Surfing Toward Success: Harnessing Natural Momentum

Surfing Toward Success: Harnessing Natural Momentum

written by: Mr. Victor Barbella
by: Mr. Victor Barbella
Scott-at-pools Scott-at-pools

With spring around the (albeit long) corner, I'm rediscovering newfound motivation for my more health-conscious 2019 New Year's resolutions, which—like an ostensibly endless winter—seemed mired in dull dormancy with only occasional bursts of sunny momentum. Ironic, since I live about 20 minutes from the shore, and the beach is momentum's classroom. Surfers master momentum in their pursuit of the ultimate wave.

Surfers only spend 8% of the entire surf session riding waves.

- The Sports Performance Research Institute New Zealand

Surfers direct more than 80 percent of their energy just getting to the wave—they paddle across flat, apparently harmless water, conserve energy during lulls, and then race ahead of incoming swells to land perfectly atop the wave's shoulder. Keeping their center of gravity in the middle of the surfboard, these maritime masters balance delicately within the crest and trough of each wave, harnessing the ocean's energy for momentum. Surfers succeed by using perseverance and persistence to overcome the many ebbs and flows of momentum. Non-surfers can learn to build momentum (on dry land, no less) by mastering the basics of the sport:

S. . . . . . . . . . . STRATEGY

Surfers do a lot of planning and preparing before heading into the ocean. Creating a plan before diving into work will pay off in two big ways. First, planning allows you to specify and include specific details that will trigger a desired action, like going to Starbucks from 2 p.m. to 4 p.m. every weekday to work on a novel. Perhaps more importantly, though, planning helps create habits—a key factor in maintaining momentum. Make your strategy SMART—specific, measurable, attainable, relevant, timely—to achieve the best results.

U. . . . . . . . . . UNDERSTANDING

Living near the ocean, surfers understand the natural and necessary ebb and flow of energy. Momentum also mutates. According to Daniel Tomasulo, Ph.D., a faculty member at the Spiritual Mind Body Institute at Columbia Teacher's College, "With momentum, you want to anticipate there's going to be fluctuation." Don't expect that spark of motivation or action that sets you on a specific course to be or feel the same throughout your journey. Recognize, embrace and appreciate forward momentum, while also anticipating future potential lulls, and you'll save yourself wasted energy and anxiety in the long run.

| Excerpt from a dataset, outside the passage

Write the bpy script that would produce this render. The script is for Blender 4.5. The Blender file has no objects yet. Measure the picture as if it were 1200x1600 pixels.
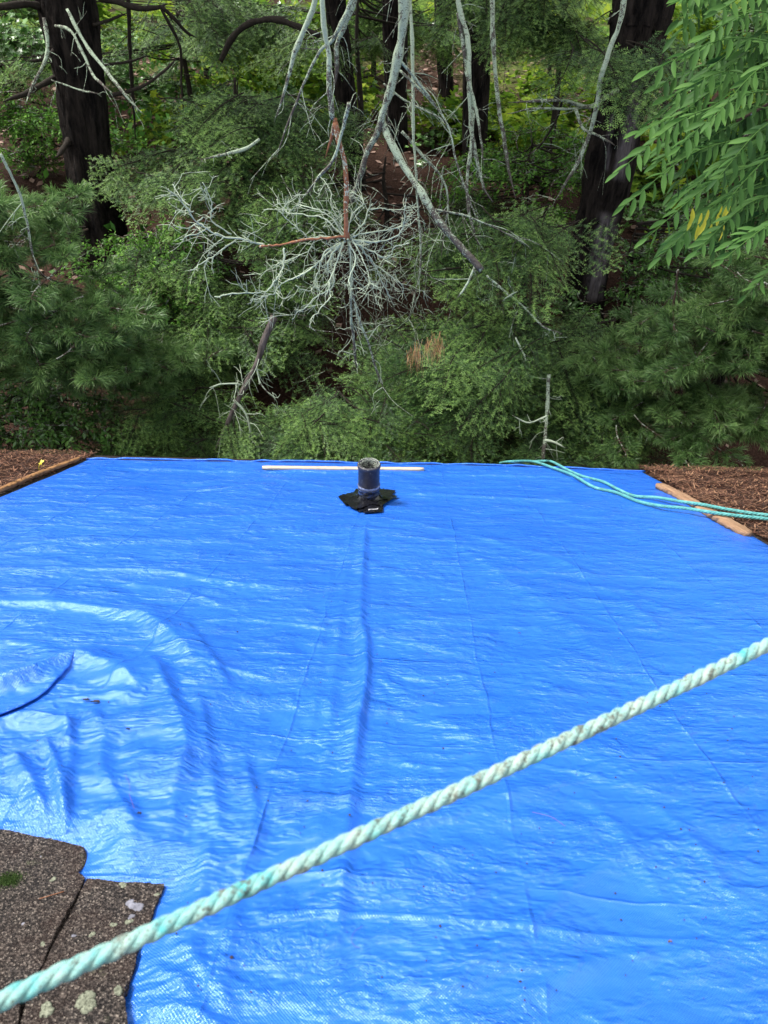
import bpy, bmesh, math, random
import numpy as np
from mathutils import Vector, Matrix

# ------------------------------------------------------------------ camera, world, sun, exposure
SC = bpy.context.scene
COL = SC.collection
CZ = 6.0
FPX = 1130.0
PITCH = math.radians(35.0)
ROLL = math.radians(1.45)
CAM = np.array([0.0, 0.0, CZ])
_F = np.array([0, math.cos(PITCH), -math.sin(PITCH)])
_X = np.array([1.0, 0, 0])
_U = np.array([0, math.sin(PITCH), math.cos(PITCH)])
XR = _X * math.cos(ROLL) + _U * math.sin(ROLL)
UR = -_X * math.sin(ROLL) + _U * math.cos(ROLL)
cam_d = bpy.data.cameras.new('camera')
cam = bpy.data.objects.new('camera', cam_d)
COL.objects.link(cam)
M = Matrix(((XR[0], UR[0], -_F[0], 0), (XR[1], UR[1], -_F[1], 0), (XR[2], UR[2], -_F[2], CZ), (0, 0, 0, 1)))
cam.matrix_world = M
cam_d.sensor_fit = 'VERTICAL'
cam_d.sensor_height = 36.0
cam_d.lens = FPX / 1600.0 * 36.0
cam_d.clip_end = 500
cam_d.clip_start = 0.02
cam_d.dof.use_dof = True
cam_d.dof.focus_distance = 3.2
cam_d.dof.aperture_fstop = 8.5
SC.camera = cam

W = bpy.data.worlds.new('World')
SC.world = W
W.use_nodes = True
nt = W.node_tree
nt.nodes.clear()
out = nt.nodes.new('ShaderNodeOutputWorld')
bg = nt.nodes.new('ShaderNodeBackground')
sky = nt.nodes.new('ShaderNodeTexSky')
sky.sky_type = 'NISHITA'
sky.sun_disc = False
SUN_EL, SUN_AZ = math.radians(58), math.radians(-82)     # azimuth clockwise from +Y
sky.sun_elevation = SUN_EL
sky.sun_rotation = SUN_AZ % (2 * math.pi)
sky.air_density = 1.0
sky.dust_density = 3.0
mixw = nt.nodes.new('ShaderNodeMix'); mixw.data_type = 'RGBA'
mixw.inputs[0].default_value = 0.65
mixw.inputs[7].default_value = (7.4, 7.3, 6.9, 1)
nt.links.new(sky.outputs[0], mixw.inputs[6])
nt.links.new(mixw.outputs[2], bg.inputs[0])
bg.inputs[1].default_value = 0.15
nt.links.new(bg.outputs[0], out.inputs[0])

sd = bpy.data.lights.new('sun', 'SUN')
sd.energy = 4.0
sd.angle = math.radians(16)
sd.color = (1.0, 0.97, 0.92)
sun = bpy.data.objects.new('sun', sd)
COL.objects.link(sun)
_sv = Vector((math.sin(SUN_AZ) * math.cos(SUN_EL), math.cos(SUN_AZ) * math.cos(SUN_EL), math.sin(SUN_EL)))
sun.rotation_euler = _sv.to_track_quat('Z', 'Y').to_euler()

SC.view_settings.view_transform = 'Standard'
SC.view_settings.look = 'None'
SC.view_settings.gamma = 1
SC.view_settings.exposure = 0.75
SC.render.engine = 'CYCLES'
SC.cycles.max_bounces = 4
SC.cycles.transparent_max_bounces = 4

# ------------------------------------------------------------------ geometry of the place
SLOPE = math.radians(20.85)
HC = 0.90                                                   # camera's distance off the roof plane
NR = np.array([0, math.sin(SLOPE), math.cos(SLOPE)])        # roof normal
TR = np.array([0, math.cos(SLOPE), -math.sin(SLOPE)])       # down the slope
FOOT = CAM - HC * NR


def ray(px, py):
    return _F + (px - 600) / FPX * XR - (py - 800) / FPX * UR


def at(px, py, Y):
    d = ray(px, py)
    return CAM + d * (Y / d[1])


def us(px, py):
    """picture point -> (u, s) on the roof plane"""
    d = ray(px, py)
    t = HC / -(d @ NR)
    p = CAM + d * t - FOOT
    return np.array([p[0], p @ TR])


def roofp(u, s, h=0.0):
    u = np.asarray(u, float); s = np.asarray(s, float); h = np.asarray(h, float)
    return FOOT + u[..., None] * _X + s[..., None] * TR + h[..., None] * NR


def rp(px, py, h=0.0):
    u, s = us(px, py)
    return roofp(u, s, h)


RNG = np.random.default_rng(7)


def vnoise2(x, y, seed, nx=256):
    """smooth value noise, periodic table"""
    r = np.random.default_rng(seed).random((nx, nx)) * 2 - 1
    xi = np.floor(x).astype(int); yi = np.floor(y).astype(int)
    fx = x - xi; fy = y - yi
    fx = fx * fx * fx * (fx * (fx * 6 - 15) + 10); fy = fy * fy * fy * (fy * (fy * 6 - 15) + 10)
    a = r[xi % nx, yi % nx]; b = r[(xi + 1) % nx, yi % nx]
    c = r[xi % nx, (yi + 1) % nx]; d = r[(xi + 1) % nx, (yi + 1) % nx]
    return (a * (1 - fx) + b * fx) * (1 - fy) + (c * (1 - fx) + d * fx) * fy


def fbm2(x, y, seed, o=4):
    t = 0; a = 1
    for k in range(o):
        t = t + a * vnoise2(x * 2 ** k + 13.7 * k, y * 2 ** k + 5.1 * k, seed + k); a *= 0.5
    return t


# ------------------------------------------------------------------ object helpers
def tag(o, label=None, cat=None, group=None, kind=None):
    if label: o['label'] = label
    if cat: o['category'] = cat
    if group: o['group'] = group
    if kind: o['kind'] = kind
    return o


def thing(name, loc, label, cat, group=None):
    o = bpy.data.objects.new(name, None)
    COL.objects.link(o)
    o.location = Vector(loc)
    o.empty_display_size = 0.1
    return tag(o, label, cat, group)


def wloc(o):
    v = Vector((0, 0, 0))
    while o is not None:
        v = v + o.location
        o = o.parent
    return np.array(v)


def mesh_np(name, V, F, mats, attrs=None, smooth=False, midx=None):
    V = np.asarray(V, float); F = np.asarray(F, np.int32)
    me = bpy.data.meshes.new(name)
    n, k = F.shape
    me.vertices.add(len(V)); me.vertices.foreach_set('co', V.astype(np.float32).ravel())
    me.loops.add(n * k); me.loops.foreach_set('vertex_index', F.ravel())
    me.polygons.add(n); me.polygons.foreach_set('loop_start', np.arange(0, n * k, k, dtype=np.int32))
    if not isinstance(mats, (list, tuple)): mats = [mats]
    for m in mats: me.materials.append(m)
    if midx is not None: me.polygons.foreach_set('material_index', np.asarray(midx, np.int32))
    if attrs:
        for an, av in attrs.items():
            a = me.attributes.new(an, 'FLOAT', 'POINT'); a.data.foreach_set('value', np.asarray(av, np.float32))
    me.update(calc_edges=True)
    me.validate()
    if smooth: me.polygons.foreach_set('use_smooth', np.ones(len(me.polygons), bool))
    return me


def obj(name, me, parent=None, **kw):
    o = bpy.data.objects.new(name, me)
    COL.objects.link(o)
    if parent is not None: o.parent = parent
    tag(o, **kw)
    return o


def part(name, V, F, mats, parent=None, attrs=None, smooth=False, midx=None, **kw):
    """V in world space; vertices become local to the parent"""
    V = np.asarray(V, float)
    if parent is not None: V = V - wloc(parent)
    return obj(name, mesh_np(name, V, F, mats, attrs, smooth, midx), parent, **kw)


class Acc:
    """collects triangles (with a tint per vertex)"""
    def __init__(s): s.V = []; s.F = []; s.A = []; s.M = []; s.n = 0

    def add(s, V, F, a=0.0, m=0):
        V = np.asarray(V, float); F = np.asarray(F, int)
        if F.shape[1] == 4: F = np.concatenate([F[:, [0, 1, 2]], F[:, [0, 2, 3]]])
        s.V.append(V); s.F.append(F + s.n); s.A.append(np.broadcast_to(np.asarray(a, float), (len(V),)))
        s.M.append(np.full(len(F), m)); s.n += len(V)

    def get(s):
        return np.concatenate(s.V), np.concatenate(s.F), np.concatenate(s.A), np.concatenate(s.M)

    def mesh(s, name, mats, smooth=False):
        V, F, A, Mi = s.get()
        return mesh_np(name, V, F, mats, {'tint': A}, smooth, Mi)

    def part(s, name, mats, parent=None, smooth=False, **kw):
        V, F, A, Mi = s.get()
        return part(name, V, F, mats, parent, {'tint': A}, smooth, Mi, **kw)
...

R. . . . . . . . . . RESOLUTION

Though I love toasting to strong new year's goals, here let's toast resolution as perseverance.

"Consistently repeated daily actions plus time equals unconquerable results."

- Jeff Olsen, author of "The Slight Edge" and founder of Live Happymagazine

Surfers know that slow and steady wins the race, both in seeking the perfect wave and in their surfing careers. We often derail ourselves with a desire for big results attained quickly, and when we fall short of our unreal expectations, the feeling of failure stops our momentum. Consistently seek and execute smaller, slower, steady steps toward your goals like a surfer, allowing every accomplishment to propel you forward motivationally. It pays of palpably, psychologically, and spiritually.

F. . . . . . . . . .FIVE, ONE, SMALLEST

Margaret H. Greeberg, co-author of the book "Profit From the Positive," advises asking three important questions to prompt you to act during low energy periods. First, ask yourself, "What would I do if I only had five minutes?" This can help you figure out the next steps, even those that require more than five minutes to properly execute. Next, consider what you could do to move ahead just by 1 percent, to support perseverance and patience. Finally, ask, "What smallest step can I take that would have the most positive impact?" This can be an external impact or internal (emotional), to re-ignite waning desire, faith, trust, motivation, or inspiration.

Keep these tips handy as you jump into new projects, learn new skills, or (finally) start that diet or exercise regimen you've been avoiding. Before long, you'll find yourself riding waves of momentum toward your goal.